• Request: Retype, word for word, the lines from the first line of the entries through the line that holds "rnd = random.Random(7)"; leave out the pictures.

• Information supplied:
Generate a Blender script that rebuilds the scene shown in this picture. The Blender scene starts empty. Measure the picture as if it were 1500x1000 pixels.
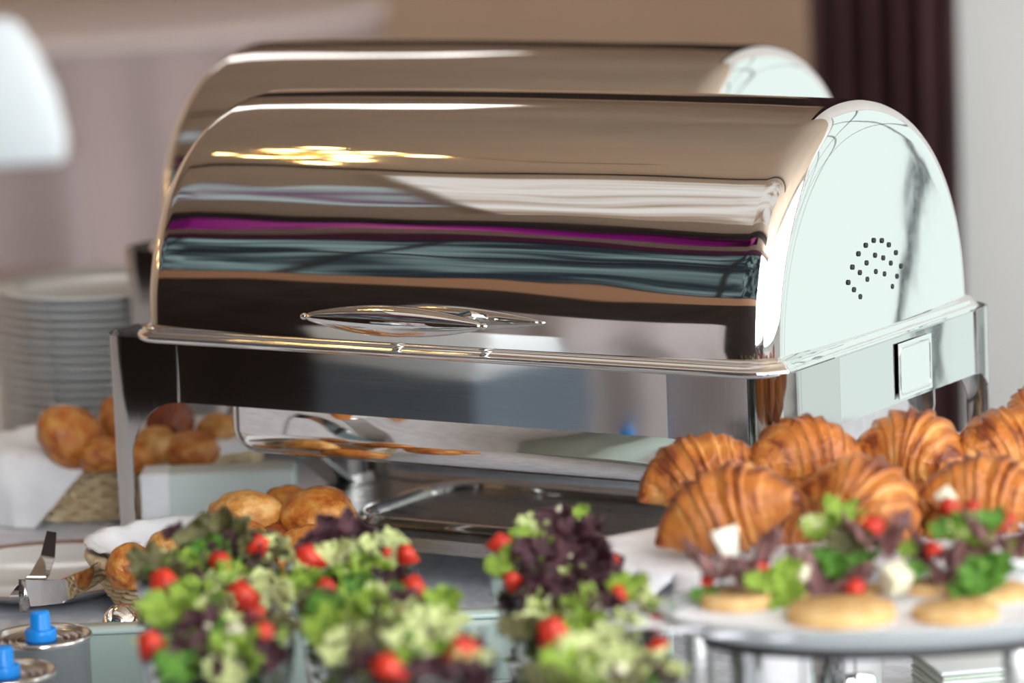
import bpy, bmesh, math, random
from mathutils import Vector, Matrix, noise
PI = math.pi
C = bpy.context.scene.collection
SC = bpy.context.scene
rnd = random.Random(7)

# ------------------------------------------------------------------ camera, world, exposure
CAM = Vector((1.36759, -2.53521, 0.493477))
YAW, PITCH, ROLL, FPX = 0.56502, 0.157976, -0.0413423, 5658.98
R0 = Vector((math.cos(YAW), math.sin(YAW), 0))
FW = Vector((-math.sin(YAW)*math.cos(PITCH), math.cos(YAW)*math.cos(PITCH), -math.sin(PITCH)))
U0 = R0.cross(FW)
RT = R0*math.cos(ROLL) + U0*math.sin(ROLL)
UP = -R0*math.sin(ROLL) + U0*math.cos(ROLL)
HF = Vector((-math.sin(YAW), math.cos(YAW), 0))       # horizontal forward
def ray(x, y): return FW + RT*((x-750)/FPX) - UP*((y-500)/FPX)
def atz(x, y, z):
    d = ray(x, y); return CAM + d*((z-CAM.z)/d.z)
def atd(x, y, D): return CAM + ray(x, y)*D
cd = bpy.data.cameras.new('camera'); cam = bpy.data.objects.new('camera', cd); C.objects.link(cam)
cd.sensor_width = 36; cd.lens = FPX*36/1500; cd.clip_end = 60; cd.clip_start = 0.05
M = Matrix((RT, UP, -FW)).transposed().to_4x4(); M.translation = CAM; cam.matrix_world = M
cd.dof.use_dof = True; cd.dof.focus_distance = 3.03; cd.dof.aperture_fstop = 4.2
SC.camera = cam
SC.view_settings.view_transform = 'Standard'; SC.view_settings.look = 'None'
SC.view_settings.gamma = 1; SC.view_settings.use_curve_mapping = False
SC.view_settings.exposure = 0.03
SC.cycles.max_bounces = 10; SC.cycles.glossy_bounces = 6; SC.cycles.transmission_bounces = 8
SC.cycles.transparent_max_bounces = 8; SC.cycles.diffuse_bounces = 3
SC.cycles.sample_clamp_indirect = 6.0; SC.cycles.caustics_refractive = False
w = bpy.data.worlds.new('sky'); SC.world = w; w.use_nodes = True
w.node_tree.nodes['Background'].inputs[0].default_value = (0.75, 0.86, 0.95, 1)
w.node_tree.nodes['Background'].inputs[1].default_value = 1.0

# ------------------------------------------------------------------ materials
def mat(name, col, rough=0.5, metal=0.0, spec=0.5, **k):
    m = bpy.data.materials.new(name); m.use_nodes = True
    b = m.node_tree.nodes['Principled BSDF']
    b.inputs['Base Color'].default_value = (*col, 1); b.inputs['Roughness'].default_value = rough
    b.inputs['Metallic'].default_value = metal; b.inputs['Specular IOR Level'].default_value = spec
    for a, v in k.items(): b.inputs[a.replace('_', ' ')].default_value = v
    return m
def nd(m, t, **k):
    n = m.node_tree.nodes.new(t)
    for a, v in k.items():
        if a in n.inputs: n.inputs[a].default_value = v
        else: setattr(n, a, v)
    return n
def lk(m, a, b): m.node_tree.links.new(a, b)
def mottle(m, cols, scale=20, detail=4, bump=0.0, bscale=None, obj=True, stretch=None, dist=0.002, pos=None):
    """noise driven colour ramp between cols, plus fine bump"""
    b = m.node_tree.nodes['Principled BSDF']
    tc = nd(m, 'ShaderNodeTexCoord'); src = tc.outputs['Object']
    if stretch:
        mp = nd(m, 'ShaderNodeMapping'); mp.inputs['Scale'].default_value = stretch
        lk(m, src, mp.inputs['Vector']); src = mp.outputs[0]
    n = nd(m, 'ShaderNodeTexNoise', Scale=scale, Detail=detail); lk(m, src, n.inputs['Vector'])
    r = nd(m, 'ShaderNodeValToRGB'); e = r.color_ramp.elements
    pos = pos or [0.3 + 0.4*i/(len(cols)-1) for i in range(len(cols))]
    e[0].position = pos[0]; e[0].color = (*cols[0], 1); e[1].position = pos[-1]; e[1].color = (*cols[-1], 1)
    for i in range(1, len(cols)-1):
        q = e.new(pos[i]); q.color = (*cols[i], 1)
    lk(m, n.outputs['Fac'], r.inputs[0]); lk(m, r.outputs[0], b.inputs['Base Color'])
    if bump:
        n2 = nd(m, 'ShaderNodeTexNoise', Scale=bscale or scale*3, Detail=4); lk(m, src, n2.inputs['Vector'])
        bp = nd(m, 'ShaderNodeBump', Strength=bump, Distance=dist); lk(m, n2.outputs['Fac'], bp.inputs['Height'])
        lk(m, bp.outputs[0], b.inputs['Normal'])
    return m, r
def emit(name, col, s):
    m = bpy.data.materials.new(name); m.use_nodes = True; nt = m.node_tree; nt.nodes.clear()
    e = nt.nodes.new('ShaderNodeEmission'); o = nt.nodes.new('ShaderNodeOutputMaterial')
    e.inputs[0].default_value = (*col, 1); e.inputs[1].default_value = s
    nt.links.new(e.outputs[0], o.inputs[0]); return m

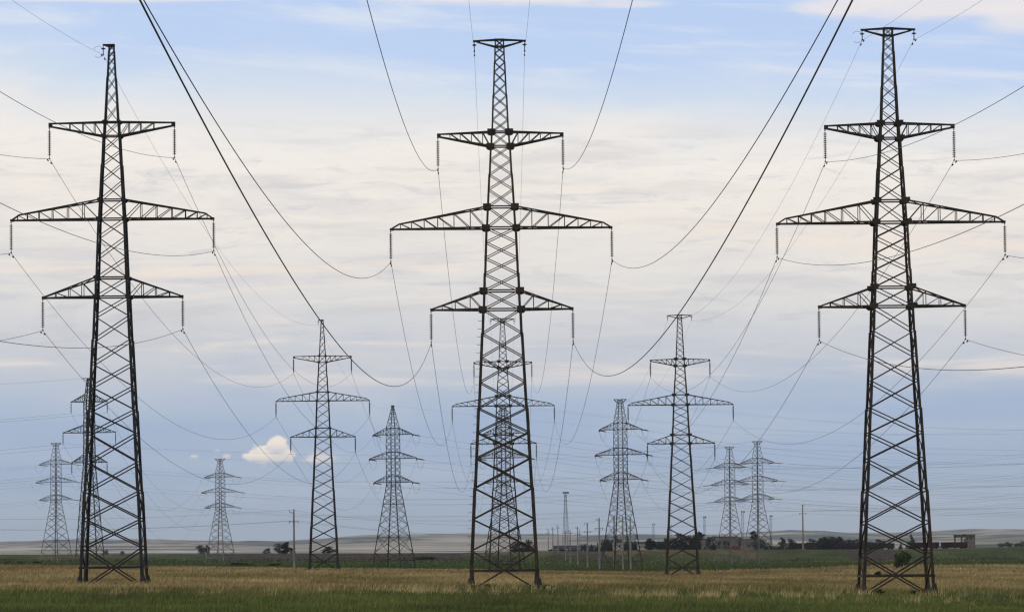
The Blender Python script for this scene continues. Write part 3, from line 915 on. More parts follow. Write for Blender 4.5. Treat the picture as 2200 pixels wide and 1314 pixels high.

• Worked solution:
Generate a Blender script that rebuilds the scene shown in this picture. The Blender scene starts empty. Measure the picture as if it were 1500x1000 pixels.
import bpy, bmesh, math, random
from mathutils import Vector, Matrix, noise
PI = math.pi
C = bpy.context.scene.collection
SC = bpy.context.scene
rnd = random.Random(7)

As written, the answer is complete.